* Start *

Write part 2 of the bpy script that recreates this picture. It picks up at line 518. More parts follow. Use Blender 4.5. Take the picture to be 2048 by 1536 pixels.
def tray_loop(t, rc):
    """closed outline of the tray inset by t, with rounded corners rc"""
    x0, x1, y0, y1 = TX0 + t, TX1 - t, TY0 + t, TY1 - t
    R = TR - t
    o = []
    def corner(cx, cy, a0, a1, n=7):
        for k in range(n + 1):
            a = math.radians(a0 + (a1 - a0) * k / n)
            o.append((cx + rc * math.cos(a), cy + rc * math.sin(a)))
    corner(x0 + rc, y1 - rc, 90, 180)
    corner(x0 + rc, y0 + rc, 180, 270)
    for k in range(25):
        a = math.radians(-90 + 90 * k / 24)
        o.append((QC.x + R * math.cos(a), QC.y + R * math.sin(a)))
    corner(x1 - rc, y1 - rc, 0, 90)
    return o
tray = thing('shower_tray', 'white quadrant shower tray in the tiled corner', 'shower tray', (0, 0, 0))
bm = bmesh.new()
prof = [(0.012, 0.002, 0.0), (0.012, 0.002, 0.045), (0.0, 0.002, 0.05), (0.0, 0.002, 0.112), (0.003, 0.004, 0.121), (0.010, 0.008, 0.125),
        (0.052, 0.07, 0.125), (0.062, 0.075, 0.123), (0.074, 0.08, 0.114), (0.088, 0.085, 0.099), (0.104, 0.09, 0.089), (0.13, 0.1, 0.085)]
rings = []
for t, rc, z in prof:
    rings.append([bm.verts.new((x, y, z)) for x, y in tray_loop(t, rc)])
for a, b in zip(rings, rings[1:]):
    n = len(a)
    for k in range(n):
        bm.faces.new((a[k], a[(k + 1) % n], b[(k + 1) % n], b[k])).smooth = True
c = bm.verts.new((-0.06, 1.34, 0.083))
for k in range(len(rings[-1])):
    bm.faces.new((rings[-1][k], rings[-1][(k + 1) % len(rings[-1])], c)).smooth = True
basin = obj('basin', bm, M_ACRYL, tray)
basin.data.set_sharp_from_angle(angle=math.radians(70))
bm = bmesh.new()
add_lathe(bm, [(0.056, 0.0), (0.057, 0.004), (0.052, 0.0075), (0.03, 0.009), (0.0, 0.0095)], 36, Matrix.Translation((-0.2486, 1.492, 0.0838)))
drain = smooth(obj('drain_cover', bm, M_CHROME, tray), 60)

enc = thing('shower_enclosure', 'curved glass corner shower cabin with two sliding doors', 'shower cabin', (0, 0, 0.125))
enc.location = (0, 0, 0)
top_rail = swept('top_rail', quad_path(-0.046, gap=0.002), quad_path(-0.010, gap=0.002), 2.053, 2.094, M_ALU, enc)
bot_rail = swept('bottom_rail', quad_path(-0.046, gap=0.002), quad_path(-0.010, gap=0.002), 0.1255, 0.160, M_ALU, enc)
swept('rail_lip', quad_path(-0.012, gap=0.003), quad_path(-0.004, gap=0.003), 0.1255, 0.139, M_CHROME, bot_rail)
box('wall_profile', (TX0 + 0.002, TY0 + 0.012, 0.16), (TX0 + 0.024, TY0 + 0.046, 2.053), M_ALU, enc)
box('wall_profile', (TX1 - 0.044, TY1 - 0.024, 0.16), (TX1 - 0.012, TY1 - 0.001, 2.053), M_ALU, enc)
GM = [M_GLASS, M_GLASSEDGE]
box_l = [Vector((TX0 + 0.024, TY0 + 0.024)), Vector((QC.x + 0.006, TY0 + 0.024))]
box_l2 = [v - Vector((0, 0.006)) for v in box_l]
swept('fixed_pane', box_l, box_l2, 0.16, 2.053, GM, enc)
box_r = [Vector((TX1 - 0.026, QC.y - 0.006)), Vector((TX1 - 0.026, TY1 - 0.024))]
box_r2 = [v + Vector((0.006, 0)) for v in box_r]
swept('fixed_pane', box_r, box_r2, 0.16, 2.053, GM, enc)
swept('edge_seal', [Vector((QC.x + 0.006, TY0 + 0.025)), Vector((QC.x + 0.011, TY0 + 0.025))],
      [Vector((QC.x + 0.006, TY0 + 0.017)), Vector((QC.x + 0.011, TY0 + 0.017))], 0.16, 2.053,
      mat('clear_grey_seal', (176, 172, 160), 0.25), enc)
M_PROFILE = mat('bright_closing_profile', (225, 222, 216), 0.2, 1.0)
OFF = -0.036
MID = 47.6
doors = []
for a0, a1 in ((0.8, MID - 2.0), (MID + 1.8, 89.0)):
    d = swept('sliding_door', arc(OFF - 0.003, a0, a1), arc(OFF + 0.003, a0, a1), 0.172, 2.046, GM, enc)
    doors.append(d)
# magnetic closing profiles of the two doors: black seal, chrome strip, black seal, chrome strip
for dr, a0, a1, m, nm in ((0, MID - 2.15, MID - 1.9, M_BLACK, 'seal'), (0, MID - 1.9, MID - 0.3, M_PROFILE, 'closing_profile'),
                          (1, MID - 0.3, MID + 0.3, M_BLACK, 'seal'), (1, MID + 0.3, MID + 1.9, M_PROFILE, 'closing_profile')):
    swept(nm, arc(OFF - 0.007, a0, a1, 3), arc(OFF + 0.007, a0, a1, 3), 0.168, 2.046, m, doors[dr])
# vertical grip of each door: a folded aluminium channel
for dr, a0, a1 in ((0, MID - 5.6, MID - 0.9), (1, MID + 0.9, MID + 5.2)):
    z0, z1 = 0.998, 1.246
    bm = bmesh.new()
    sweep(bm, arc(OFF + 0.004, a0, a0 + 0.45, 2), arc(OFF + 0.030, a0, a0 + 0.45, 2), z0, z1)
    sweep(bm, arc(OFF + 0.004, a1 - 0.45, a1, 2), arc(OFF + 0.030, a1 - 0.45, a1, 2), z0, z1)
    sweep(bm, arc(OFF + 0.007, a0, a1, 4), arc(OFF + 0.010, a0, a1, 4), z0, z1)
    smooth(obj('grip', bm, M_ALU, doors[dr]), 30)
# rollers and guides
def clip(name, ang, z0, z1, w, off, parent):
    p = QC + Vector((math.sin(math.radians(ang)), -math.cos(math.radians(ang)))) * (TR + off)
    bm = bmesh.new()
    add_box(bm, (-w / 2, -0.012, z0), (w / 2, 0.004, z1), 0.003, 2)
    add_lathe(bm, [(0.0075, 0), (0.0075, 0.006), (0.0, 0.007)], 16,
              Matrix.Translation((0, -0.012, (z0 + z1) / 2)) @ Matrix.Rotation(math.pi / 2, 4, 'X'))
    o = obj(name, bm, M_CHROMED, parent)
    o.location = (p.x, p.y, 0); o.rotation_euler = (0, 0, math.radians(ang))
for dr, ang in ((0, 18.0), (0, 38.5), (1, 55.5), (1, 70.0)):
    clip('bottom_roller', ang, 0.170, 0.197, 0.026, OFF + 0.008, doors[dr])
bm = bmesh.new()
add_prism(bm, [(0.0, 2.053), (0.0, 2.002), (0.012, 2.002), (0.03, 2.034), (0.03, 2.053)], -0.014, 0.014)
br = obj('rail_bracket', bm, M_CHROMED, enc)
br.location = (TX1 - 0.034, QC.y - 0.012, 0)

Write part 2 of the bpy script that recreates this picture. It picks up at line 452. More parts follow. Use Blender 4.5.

* End *

> _Set exercise_:
Retype every record above exactly as it appears.

> _Final result_:
Write part 2 of the bpy script that recreates this picture. It picks up at line 518. More parts follow. Use Blender 4.5. Take the picture to be 2048 by 1536 pixels.
def tray_loop(t, rc):
    """closed outline of the tray inset by t, with rounded corners rc"""
    x0, x1, y0, y1 = TX0 + t, TX1 - t, TY0 + t, TY1 - t
    R = TR - t
    o = []
    def corner(cx, cy, a0, a1, n=7):
        for k in range(n + 1):
            a = math.radians(a0 + (a1 - a0) * k / n)
            o.append((cx + rc * math.cos(a), cy + rc * math.sin(a)))
    corner(x0 + rc, y1 - rc, 90, 180)
    corner(x0 + rc, y0 + rc, 180, 270)
    for k in range(25):
        a = math.radians(-90 + 90 * k / 24)
        o.append((QC.x + R * math.cos(a), QC.y + R * math.sin(a)))
    corner(x1 - rc, y1 - rc, 0, 90)
    return o
tray = thing('shower_tray', 'white quadrant shower tray in the tiled corner', 'shower tray', (0, 0, 0))
bm = bmesh.new()
prof = [(0.012, 0.002, 0.0), (0.012, 0.002, 0.045), (0.0, 0.002, 0.05), (0.0, 0.002, 0.112), (0.003, 0.004, 0.121), (0.010, 0.008, 0.125),
        (0.052, 0.07, 0.125), (0.062, 0.075, 0.123), (0.074, 0.08, 0.114), (0.088, 0.085, 0.099), (0.104, 0.09, 0.089), (0.13, 0.1, 0.085)]
rings = []
for t, rc, z in prof:
    rings.append([bm.verts.new((x, y, z)) for x, y in tray_loop(t, rc)])
for a, b in zip(rings, rings[1:]):
    n = len(a)
    for k in range(n):
        bm.faces.new((a[k], a[(k + 1) % n], b[(k + 1) % n], b[k])).smooth = True
c = bm.verts.new((-0.06, 1.34, 0.083))
for k in range(len(rings[-1])):
    bm.faces.new((rings[-1][k], rings[-1][(k + 1) % len(rings[-1])], c)).smooth = True
basin = obj('basin', bm, M_ACRYL, tray)
basin.data.set_sharp_from_angle(angle=math.radians(70))
bm = bmesh.new()
add_lathe(bm, [(0.056, 0.0), (0.057, 0.004), (0.052, 0.0075), (0.03, 0.009), (0.0, 0.0095)], 36, Matrix.Translation((-0.2486, 1.492, 0.0838)))
drain = smooth(obj('drain_cover', bm, M_CHROME, tray), 60)

enc = thing('shower_enclosure', 'curved glass corner shower cabin with two sliding doors', 'shower cabin', (0, 0, 0.125))
enc.location = (0, 0, 0)
top_rail = swept('top_rail', quad_path(-0.046, gap=0.002), quad_path(-0.010, gap=0.002), 2.053, 2.094, M_ALU, enc)
bot_rail = swept('bottom_rail', quad_path(-0.046, gap=0.002), quad_path(-0.010, gap=0.002), 0.1255, 0.160, M_ALU, enc)
swept('rail_lip', quad_path(-0.012, gap=0.003), quad_path(-0.004, gap=0.003), 0.1255, 0.139, M_CHROME, bot_rail)
box('wall_profile', (TX0 + 0.002, TY0 + 0.012, 0.16), (TX0 + 0.024, TY0 + 0.046, 2.053), M_ALU, enc)
box('wall_profile', (TX1 - 0.044, TY1 - 0.024, 0.16), (TX1 - 0.012, TY1 - 0.001, 2.053), M_ALU, enc)
GM = [M_GLASS, M_GLASSEDGE]
box_l = [Vector((TX0 + 0.024, TY0 + 0.024)), Vector((QC.x + 0.006, TY0 + 0.024))]
box_l2 = [v - Vector((0, 0.006)) for v in box_l]
swept('fixed_pane', box_l, box_l2, 0.16, 2.053, GM, enc)
box_r = [Vector((TX1 - 0.026, QC.y - 0.006)), Vector((TX1 - 0.026, TY1 - 0.024))]
box_r2 = [v + Vector((0.006, 0)) for v in box_r]
swept('fixed_pane', box_r, box_r2, 0.16, 2.053, GM, enc)
swept('edge_seal', [Vector((QC.x + 0.006, TY0 + 0.025)), Vector((QC.x + 0.011, TY0 + 0.025))],
      [Vector((QC.x + 0.006, TY0 + 0.017)), Vector((QC.x + 0.011, TY0 + 0.017))], 0.16, 2.053,
      mat('clear_grey_seal', (176, 172, 160), 0.25), enc)
M_PROFILE = mat('bright_closing_profile', (225, 222, 216), 0.2, 1.0)
OFF = -0.036
MID = 47.6
doors = []
for a0, a1 in ((0.8, MID - 2.0), (MID + 1.8, 89.0)):
    d = swept('sliding_door', arc(OFF - 0.003, a0, a1), arc(OFF + 0.003, a0, a1), 0.172, 2.046, GM, enc)
    doors.append(d)
# magnetic closing profiles of the two doors: black seal, chrome strip, black seal, chrome strip
for dr, a0, a1, m, nm in ((0, MID - 2.15, MID - 1.9, M_BLACK, 'seal'), (0, MID - 1.9, MID - 0.3, M_PROFILE, 'closing_profile'),
                          (1, MID - 0.3, MID + 0.3, M_BLACK, 'seal'), (1, MID + 0.3, MID + 1.9, M_PROFILE, 'closing_profile')):
    swept(nm, arc(OFF - 0.007, a0, a1, 3), arc(OFF + 0.007, a0, a1, 3), 0.168, 2.046, m, doors[dr])
# vertical grip of each door: a folded aluminium channel
for dr, a0, a1 in ((0, MID - 5.6, MID - 0.9), (1, MID + 0.9, MID + 5.2)):
    z0, z1 = 0.998, 1.246
    bm = bmesh.new()
    sweep(bm, arc(OFF + 0.004, a0, a0 + 0.45, 2), arc(OFF + 0.030, a0, a0 + 0.45, 2), z0, z1)
    sweep(bm, arc(OFF + 0.004, a1 - 0.45, a1, 2), arc(OFF + 0.030, a1 - 0.45, a1, 2), z0, z1)
    sweep(bm, arc(OFF + 0.007, a0, a1, 4), arc(OFF + 0.010, a0, a1, 4), z0, z1)
    smooth(obj('grip', bm, M_ALU, doors[dr]), 30)
# rollers and guides
def clip(name, ang, z0, z1, w, off, parent):
    p = QC + Vector((math.sin(math.radians(ang)), -math.cos(math.radians(ang)))) * (TR + off)
    bm = bmesh.new()
    add_box(bm, (-w / 2, -0.012, z0), (w / 2, 0.004, z1), 0.003, 2)
    add_lathe(bm, [(0.0075, 0), (0.0075, 0.006), (0.0, 0.007)], 16,
              Matrix.Translation((0, -0.012, (z0 + z1) / 2)) @ Matrix.Rotation(math.pi / 2, 4, 'X'))
    o = obj(name, bm, M_CHROMED, parent)
    o.location = (p.x, p.y, 0); o.rotation_euler = (0, 0, math.radians(ang))
for dr, ang in ((0, 18.0), (0, 38.5), (1, 55.5), (1, 70.0)):
    clip('bottom_roller', ang, 0.170, 0.197, 0.026, OFF + 0.008, doors[dr])
bm = bmesh.new()
add_prism(bm, [(0.0, 2.053), (0.0, 2.002), (0.012, 2.002), (0.03, 2.034), (0.03, 2.053)], -0.014, 0.014)
br = obj('rail_bracket', bm, M_CHROMED, enc)
br.location = (TX1 - 0.034, QC.y - 0.012, 0)

Write part 2 of the bpy script that recreates this picture. It picks up at line 452. More parts follow. Use Blender 4.5.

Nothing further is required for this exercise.